Ukrainians worry as their three-year emergency visas are set to expire
Posted Jan 29, 2025 03:11:32 PM.
Last Updated Jan 29, 2025 07:01:27 PM.
OTTAWA — Many of the 300,000 Ukrainians who have come to Canada on three-year emergency visas since 2022 face an uncertain future as their temporary resident permits come closer to expiring, the Ukrainian Canadian Congress warned Wednesday.
Congress executive director Ihor Michalchyshyn said he met with Immigration Minister Marc Miller last week to ask his department to automatically renew the visas for another three years.
“We have invited them to flee the war zone here. They’re working here now. We think they deserve a clear extension of the invitation from Canada to not cause them problems with their employers, problems with their health care,” he said.
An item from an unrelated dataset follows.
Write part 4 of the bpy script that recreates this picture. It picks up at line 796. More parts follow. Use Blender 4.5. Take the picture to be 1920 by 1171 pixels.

But Michalchyshyn said Miller showed no sign of openness to the idea. The minister’s office confirmed that a systematic renewal is not being considered.
Last Friday, the minister told reporters Ukrainians must apply for an extension to a working permit or a student visa in order to stay longer as temporary residents.
“I am not sending them back to Ukraine as long as the war continues. We renew work permits and permits to stay so there is nothing to fear, but you have to make an application,” he said in French.
According to his department, about 106,000 “temporary resident documents … are expiring in 2025.”
Most of those affected are among the Ukrainians who fled to Canada under the Canada-Ukraine Authorization for Emergency Travel program, launched by the federal government weeks after Russia invaded Ukraine in February 2022. Ukrainians were accepted under the program until July 2023.
Michalchyshyn said “this group of Ukrainians in Canada is in a very precarious temporary status” and they should not have to go through an application process.
”I hear all the time that the ability to get answers from that department is less and less because there are big staffing shortages and people are just not able to get information about their situation,” he said.
He said some people may not even know they have to apply and will miss the deadline.
Miller’s office said in a media statement that the 106,000 Ukrainians will have 90 days after the deadline has passed ”to apply for restoration of temporary resident status.”
The statement said those whose applications are refused ”may qualify” to work under a ”non status working permit” because of a directive that prevents the Canada Border Services Agency from deporting Ukrainians currently.
It is not clear how long that directive will last but Miller’s office said it will not be lifted until ”the situation in their country or region stabilizes.”
”However, those who are not allowed in Canada for security reasons or on grounds of criminality, international or human rights violations, or organized crime can still be removed despite the (directive),” says the department’s statement.
In a letter sent to the Ukrainian Canadian Congress, the government of Newfoundland and Labrador said it supports their request for an automatic extension of the expired emergency visas until March 31, 2028.
Last Friday, Miller also pointed out that Ukrainians can become permanent residents under the family reunification program. Applications could be submitted from October 2023 to October 2024 by extended family members of Canadian citizens and permanent residents, such as grandparents.
The department said as of the end of December, approximately 23,000 applications have been received under that program, with 367 processed, 341 approved and 26 denied.
Immigration, Refugees and Citizenship Canada also said that, as of last December, approximately 21,000 applicants to other streams of access to permanent residency were Ukrainians with three-year emergency visas.